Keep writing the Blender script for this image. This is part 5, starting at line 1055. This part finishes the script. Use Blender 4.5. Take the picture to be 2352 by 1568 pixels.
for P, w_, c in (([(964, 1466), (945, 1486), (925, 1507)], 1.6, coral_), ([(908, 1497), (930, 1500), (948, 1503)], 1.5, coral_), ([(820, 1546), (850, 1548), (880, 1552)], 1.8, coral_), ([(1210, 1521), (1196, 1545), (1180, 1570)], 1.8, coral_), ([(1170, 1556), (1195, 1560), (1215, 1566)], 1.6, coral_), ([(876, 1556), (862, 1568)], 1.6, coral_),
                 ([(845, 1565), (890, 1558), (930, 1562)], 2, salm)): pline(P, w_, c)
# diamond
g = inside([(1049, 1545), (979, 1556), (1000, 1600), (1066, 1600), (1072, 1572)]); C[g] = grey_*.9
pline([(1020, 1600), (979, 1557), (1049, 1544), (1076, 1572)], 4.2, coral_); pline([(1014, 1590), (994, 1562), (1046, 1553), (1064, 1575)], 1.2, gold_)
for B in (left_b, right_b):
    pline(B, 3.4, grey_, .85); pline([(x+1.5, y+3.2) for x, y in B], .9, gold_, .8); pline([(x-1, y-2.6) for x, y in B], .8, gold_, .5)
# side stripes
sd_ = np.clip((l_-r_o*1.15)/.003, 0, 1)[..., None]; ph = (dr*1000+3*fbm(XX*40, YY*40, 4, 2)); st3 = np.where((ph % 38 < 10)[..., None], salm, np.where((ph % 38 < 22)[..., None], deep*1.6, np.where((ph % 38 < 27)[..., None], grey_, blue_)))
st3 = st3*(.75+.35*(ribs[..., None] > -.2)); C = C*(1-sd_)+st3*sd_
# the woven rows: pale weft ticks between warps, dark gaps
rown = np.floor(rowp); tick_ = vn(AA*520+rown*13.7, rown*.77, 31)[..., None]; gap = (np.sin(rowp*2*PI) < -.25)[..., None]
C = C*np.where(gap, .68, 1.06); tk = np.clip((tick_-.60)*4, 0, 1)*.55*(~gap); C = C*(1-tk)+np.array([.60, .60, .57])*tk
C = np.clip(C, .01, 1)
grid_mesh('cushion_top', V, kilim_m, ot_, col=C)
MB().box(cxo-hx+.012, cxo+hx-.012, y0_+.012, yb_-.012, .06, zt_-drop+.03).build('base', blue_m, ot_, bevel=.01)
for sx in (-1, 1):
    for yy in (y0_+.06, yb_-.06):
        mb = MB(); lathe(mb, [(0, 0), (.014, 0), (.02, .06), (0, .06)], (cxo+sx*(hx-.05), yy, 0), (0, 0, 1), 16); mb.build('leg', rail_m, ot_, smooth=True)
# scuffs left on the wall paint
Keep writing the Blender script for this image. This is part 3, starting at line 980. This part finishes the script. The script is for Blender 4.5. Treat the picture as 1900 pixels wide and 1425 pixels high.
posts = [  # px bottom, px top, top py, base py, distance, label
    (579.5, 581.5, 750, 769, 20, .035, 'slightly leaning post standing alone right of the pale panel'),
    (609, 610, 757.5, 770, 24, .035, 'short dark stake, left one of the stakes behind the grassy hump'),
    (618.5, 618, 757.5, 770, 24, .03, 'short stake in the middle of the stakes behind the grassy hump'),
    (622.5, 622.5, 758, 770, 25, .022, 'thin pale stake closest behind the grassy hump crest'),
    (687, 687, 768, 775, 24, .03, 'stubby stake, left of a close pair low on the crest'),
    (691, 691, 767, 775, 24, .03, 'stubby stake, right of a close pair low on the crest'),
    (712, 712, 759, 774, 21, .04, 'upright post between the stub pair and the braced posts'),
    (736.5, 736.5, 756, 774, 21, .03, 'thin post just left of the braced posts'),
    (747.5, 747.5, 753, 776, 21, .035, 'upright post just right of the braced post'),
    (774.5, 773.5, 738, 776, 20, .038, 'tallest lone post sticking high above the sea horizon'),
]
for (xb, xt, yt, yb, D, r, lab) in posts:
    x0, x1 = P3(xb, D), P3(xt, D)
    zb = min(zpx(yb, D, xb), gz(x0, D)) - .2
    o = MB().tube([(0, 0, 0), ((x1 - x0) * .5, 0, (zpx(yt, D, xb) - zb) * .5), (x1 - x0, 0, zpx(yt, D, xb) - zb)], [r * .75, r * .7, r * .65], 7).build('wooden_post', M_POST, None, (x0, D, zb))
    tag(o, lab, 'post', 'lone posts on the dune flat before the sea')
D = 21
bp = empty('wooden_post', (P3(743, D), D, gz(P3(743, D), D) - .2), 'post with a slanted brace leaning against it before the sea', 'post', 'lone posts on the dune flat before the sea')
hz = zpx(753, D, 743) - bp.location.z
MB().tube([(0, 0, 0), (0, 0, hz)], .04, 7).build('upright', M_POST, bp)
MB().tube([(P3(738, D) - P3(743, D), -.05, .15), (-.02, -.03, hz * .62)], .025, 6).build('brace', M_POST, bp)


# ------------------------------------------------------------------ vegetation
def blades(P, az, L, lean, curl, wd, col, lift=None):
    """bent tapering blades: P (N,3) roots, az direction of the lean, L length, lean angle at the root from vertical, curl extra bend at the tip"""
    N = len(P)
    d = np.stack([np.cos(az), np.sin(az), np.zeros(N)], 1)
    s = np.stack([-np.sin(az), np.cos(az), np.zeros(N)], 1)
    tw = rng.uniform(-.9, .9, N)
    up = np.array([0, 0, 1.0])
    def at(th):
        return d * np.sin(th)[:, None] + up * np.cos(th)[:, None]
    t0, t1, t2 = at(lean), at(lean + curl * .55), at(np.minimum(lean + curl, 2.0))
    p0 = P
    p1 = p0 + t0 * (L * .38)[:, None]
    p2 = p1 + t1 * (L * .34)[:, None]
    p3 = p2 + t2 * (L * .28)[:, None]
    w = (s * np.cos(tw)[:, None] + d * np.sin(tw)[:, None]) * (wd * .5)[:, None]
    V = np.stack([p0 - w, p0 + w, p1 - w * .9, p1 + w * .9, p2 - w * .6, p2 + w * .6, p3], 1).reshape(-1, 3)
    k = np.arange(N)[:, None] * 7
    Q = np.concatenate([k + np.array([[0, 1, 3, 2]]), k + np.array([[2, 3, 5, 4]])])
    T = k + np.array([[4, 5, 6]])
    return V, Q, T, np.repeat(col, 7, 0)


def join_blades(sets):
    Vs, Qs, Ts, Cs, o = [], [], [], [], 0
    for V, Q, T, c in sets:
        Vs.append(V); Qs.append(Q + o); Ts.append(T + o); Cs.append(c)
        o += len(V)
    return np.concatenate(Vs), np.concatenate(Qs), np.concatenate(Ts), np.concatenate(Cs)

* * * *

Output the records exactly, including every line.

EXERCISE RESULT:
Keep writing the Blender script for this image. This is part 5, starting at line 1055. This part finishes the script. Use Blender 4.5. Take the picture to be 2352 by 1568 pixels.
for P, w_, c in (([(964, 1466), (945, 1486), (925, 1507)], 1.6, coral_), ([(908, 1497), (930, 1500), (948, 1503)], 1.5, coral_), ([(820, 1546), (850, 1548), (880, 1552)], 1.8, coral_), ([(1210, 1521), (1196, 1545), (1180, 1570)], 1.8, coral_), ([(1170, 1556), (1195, 1560), (1215, 1566)], 1.6, coral_), ([(876, 1556), (862, 1568)], 1.6, coral_),
                 ([(845, 1565), (890, 1558), (930, 1562)], 2, salm)): pline(P, w_, c)
# diamond
g = inside([(1049, 1545), (979, 1556), (1000, 1600), (1066, 1600), (1072, 1572)]); C[g] = grey_*.9
pline([(1020, 1600), (979, 1557), (1049, 1544), (1076, 1572)], 4.2, coral_); pline([(1014, 1590), (994, 1562), (1046, 1553), (1064, 1575)], 1.2, gold_)
for B in (left_b, right_b):
    pline(B, 3.4, grey_, .85); pline([(x+1.5, y+3.2) for x, y in B], .9, gold_, .8); pline([(x-1, y-2.6) for x, y in B], .8, gold_, .5)
# side stripes
sd_ = np.clip((l_-r_o*1.15)/.003, 0, 1)[..., None]; ph = (dr*1000+3*fbm(XX*40, YY*40, 4, 2)); st3 = np.where((ph % 38 < 10)[..., None], salm, np.where((ph % 38 < 22)[..., None], deep*1.6, np.where((ph % 38 < 27)[..., None], grey_, blue_)))
st3 = st3*(.75+.35*(ribs[..., None] > -.2)); C = C*(1-sd_)+st3*sd_
# the woven rows: pale weft ticks between warps, dark gaps
rown = np.floor(rowp); tick_ = vn(AA*520+rown*13.7, rown*.77, 31)[..., None]; gap = (np.sin(rowp*2*PI) < -.25)[..., None]
C = C*np.where(gap, .68, 1.06); tk = np.clip((tick_-.60)*4, 0, 1)*.55*(~gap); C = C*(1-tk)+np.array([.60, .60, .57])*tk
C = np.clip(C, .01, 1)
grid_mesh('cushion_top', V, kilim_m, ot_, col=C)
MB().box(cxo-hx+.012, cxo+hx-.012, y0_+.012, yb_-.012, .06, zt_-drop+.03).build('base', blue_m, ot_, bevel=.01)
for sx in (-1, 1):
    for yy in (y0_+.06, yb_-.06):
        mb = MB(); lathe(mb, [(0, 0), (.014, 0), (.02, .06), (0, .06)], (cxo+sx*(hx-.05), yy, 0), (0, 0, 1), 16); mb.build('leg', rail_m, ot_, smooth=True)
# scuffs left on the wall paint
Keep writing the Blender script for this image. This is part 3, starting at line 980. This part finishes the script. The script is for Blender 4.5. Treat the picture as 1900 pixels wide and 1425 pixels high.
posts = [  # px bottom, px top, top py, base py, distance, label
    (579.5, 581.5, 750, 769, 20, .035, 'slightly leaning post standing alone right of the pale panel'),
    (609, 610, 757.5, 770, 24, .035, 'short dark stake, left one of the stakes behind the grassy hump'),
    (618.5, 618, 757.5, 770, 24, .03, 'short stake in the middle of the stakes behind the grassy hump'),
    (622.5, 622.5, 758, 770, 25, .022, 'thin pale stake closest behind the grassy hump crest'),
    (687, 687, 768, 775, 24, .03, 'stubby stake, left of a close pair low on the crest'),
    (691, 691, 767, 775, 24, .03, 'stubby stake, right of a close pair low on the crest'),
    (712, 712, 759, 774, 21, .04, 'upright post between the stub pair and the braced posts'),
    (736.5, 736.5, 756, 774, 21, .03, 'thin post just left of the braced posts'),
    (747.5, 747.5, 753, 776, 21, .035, 'upright post just right of the braced post'),
    (774.5, 773.5, 738, 776, 20, .038, 'tallest lone post sticking high above the sea horizon'),
]
for (xb, xt, yt, yb, D, r, lab) in posts:
    x0, x1 = P3(xb, D), P3(xt, D)
    zb = min(zpx(yb, D, xb), gz(x0, D)) - .2
    o = MB().tube([(0, 0, 0), ((x1 - x0) * .5, 0, (zpx(yt, D, xb) - zb) * .5), (x1 - x0, 0, zpx(yt, D, xb) - zb)], [r * .75, r * .7, r * .65], 7).build('wooden_post', M_POST, None, (x0, D, zb))
    tag(o, lab, 'post', 'lone posts on the dune flat before the sea')
D = 21
bp = empty('wooden_post', (P3(743, D), D, gz(P3(743, D), D) - .2), 'post with a slanted brace leaning against it before the sea', 'post', 'lone posts on the dune flat before the sea')
hz = zpx(753, D, 743) - bp.location.z
MB().tube([(0, 0, 0), (0, 0, hz)], .04, 7).build('upright', M_POST, bp)
MB().tube([(P3(738, D) - P3(743, D), -.05, .15), (-.02, -.03, hz * .62)], .025, 6).build('brace', M_POST, bp)


# ------------------------------------------------------------------ vegetation
def blades(P, az, L, lean, curl, wd, col, lift=None):
    """bent tapering blades: P (N,3) roots, az direction of the lean, L length, lean angle at the root from vertical, curl extra bend at the tip"""
    N = len(P)
    d = np.stack([np.cos(az), np.sin(az), np.zeros(N)], 1)
    s = np.stack([-np.sin(az), np.cos(az), np.zeros(N)], 1)
    tw = rng.uniform(-.9, .9, N)
    up = np.array([0, 0, 1.0])
    def at(th):
        return d * np.sin(th)[:, None] + up * np.cos(th)[:, None]
    t0, t1, t2 = at(lean), at(lean + curl * .55), at(np.minimum(lean + curl, 2.0))
    p0 = P
    p1 = p0 + t0 * (L * .38)[:, None]
    p2 = p1 + t1 * (L * .34)[:, None]
    p3 = p2 + t2 * (L * .28)[:, None]
    w = (s * np.cos(tw)[:, None] + d * np.sin(tw)[:, None]) * (wd * .5)[:, None]
    V = np.stack([p0 - w, p0 + w, p1 - w * .9, p1 + w * .9, p2 - w * .6, p2 + w * .6, p3], 1).reshape(-1, 3)
    k = np.arange(N)[:, None] * 7
    Q = np.concatenate([k + np.array([[0, 1, 3, 2]]), k + np.array([[2, 3, 5, 4]])])
    T = k + np.array([[4, 5, 6]])
    return V, Q, T, np.repeat(col, 7, 0)


def join_blades(sets):
    Vs, Qs, Ts, Cs, o = [], [], [], [], 0
    for V, Q, T, c in sets:
        Vs.append(V); Qs.append(Q + o); Ts.append(T + o); Cs.append(c)
        o += len(V)
    return np.concatenate(Vs), np.concatenate(Qs), np.concatenate(Ts), np.concatenate(Cs)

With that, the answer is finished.